## TASK REQUIREMENTS
Repeat, please, only the lines from the top of the data down to the line with "mi.append(0 if zz"; include both of those lines.

-- start TASK DATA --

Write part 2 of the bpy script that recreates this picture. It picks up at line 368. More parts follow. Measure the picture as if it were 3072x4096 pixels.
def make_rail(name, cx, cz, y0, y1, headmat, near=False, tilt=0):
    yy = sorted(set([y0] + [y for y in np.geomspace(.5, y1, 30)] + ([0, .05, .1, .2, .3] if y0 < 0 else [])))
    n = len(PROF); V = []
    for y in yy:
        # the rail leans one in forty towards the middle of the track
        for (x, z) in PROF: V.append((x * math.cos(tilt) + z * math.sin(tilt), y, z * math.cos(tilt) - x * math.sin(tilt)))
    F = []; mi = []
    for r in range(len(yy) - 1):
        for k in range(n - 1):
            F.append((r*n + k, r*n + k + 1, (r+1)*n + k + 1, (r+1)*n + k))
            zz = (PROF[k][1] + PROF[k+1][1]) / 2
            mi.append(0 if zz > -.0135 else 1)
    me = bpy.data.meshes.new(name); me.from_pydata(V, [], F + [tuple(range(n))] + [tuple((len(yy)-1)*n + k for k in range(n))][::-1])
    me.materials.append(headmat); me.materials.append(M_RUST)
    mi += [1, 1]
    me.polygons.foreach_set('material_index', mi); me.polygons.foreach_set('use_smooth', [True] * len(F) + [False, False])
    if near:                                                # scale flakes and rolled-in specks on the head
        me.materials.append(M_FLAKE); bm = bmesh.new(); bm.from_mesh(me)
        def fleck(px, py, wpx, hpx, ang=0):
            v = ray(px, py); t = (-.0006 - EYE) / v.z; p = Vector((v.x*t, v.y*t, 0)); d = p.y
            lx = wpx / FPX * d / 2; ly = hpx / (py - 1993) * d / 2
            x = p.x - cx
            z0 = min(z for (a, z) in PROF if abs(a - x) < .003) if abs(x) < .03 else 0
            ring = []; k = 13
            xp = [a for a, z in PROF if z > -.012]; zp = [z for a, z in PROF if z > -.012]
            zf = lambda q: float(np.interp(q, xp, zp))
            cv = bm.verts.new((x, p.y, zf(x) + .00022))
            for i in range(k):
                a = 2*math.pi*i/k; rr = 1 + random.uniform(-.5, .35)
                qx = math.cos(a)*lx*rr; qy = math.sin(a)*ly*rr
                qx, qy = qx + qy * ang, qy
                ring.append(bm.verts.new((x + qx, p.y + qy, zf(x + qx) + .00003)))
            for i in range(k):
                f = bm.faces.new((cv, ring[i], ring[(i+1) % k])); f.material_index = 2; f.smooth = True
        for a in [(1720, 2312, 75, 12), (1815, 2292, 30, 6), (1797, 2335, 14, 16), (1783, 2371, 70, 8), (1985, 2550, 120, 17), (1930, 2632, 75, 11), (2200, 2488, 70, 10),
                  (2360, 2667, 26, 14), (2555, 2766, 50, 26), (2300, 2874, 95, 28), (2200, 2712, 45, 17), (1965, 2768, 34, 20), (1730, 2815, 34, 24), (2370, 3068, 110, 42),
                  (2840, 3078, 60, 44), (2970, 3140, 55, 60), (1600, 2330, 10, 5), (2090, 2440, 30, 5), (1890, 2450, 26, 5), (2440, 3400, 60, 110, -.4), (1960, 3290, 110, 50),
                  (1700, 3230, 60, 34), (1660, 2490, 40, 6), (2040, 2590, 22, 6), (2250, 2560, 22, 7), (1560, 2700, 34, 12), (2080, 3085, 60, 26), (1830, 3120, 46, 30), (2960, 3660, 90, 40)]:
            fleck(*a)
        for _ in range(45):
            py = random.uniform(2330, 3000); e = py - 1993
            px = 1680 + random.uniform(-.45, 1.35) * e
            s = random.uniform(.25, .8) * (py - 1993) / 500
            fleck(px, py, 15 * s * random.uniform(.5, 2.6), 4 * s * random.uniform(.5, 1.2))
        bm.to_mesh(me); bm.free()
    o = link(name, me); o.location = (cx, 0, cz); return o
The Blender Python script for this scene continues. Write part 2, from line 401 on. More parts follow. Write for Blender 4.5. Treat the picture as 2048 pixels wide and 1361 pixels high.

-- end TASK DATA --

## WRITTEN ANSWER
Write part 2 of the bpy script that recreates this picture. It picks up at line 368. More parts follow. Measure the picture as if it were 3072x4096 pixels.
def make_rail(name, cx, cz, y0, y1, headmat, near=False, tilt=0):
    yy = sorted(set([y0] + [y for y in np.geomspace(.5, y1, 30)] + ([0, .05, .1, .2, .3] if y0 < 0 else [])))
    n = len(PROF); V = []
    for y in yy:
        # the rail leans one in forty towards the middle of the track
        for (x, z) in PROF: V.append((x * math.cos(tilt) + z * math.sin(tilt), y, z * math.cos(tilt) - x * math.sin(tilt)))
    F = []; mi = []
    for r in range(len(yy) - 1):
        for k in range(n - 1):
            F.append((r*n + k, r*n + k + 1, (r+1)*n + k + 1, (r+1)*n + k))
            zz = (PROF[k][1] + PROF[k+1][1]) / 2
            mi.append(0 if zz > -.0135 else 1)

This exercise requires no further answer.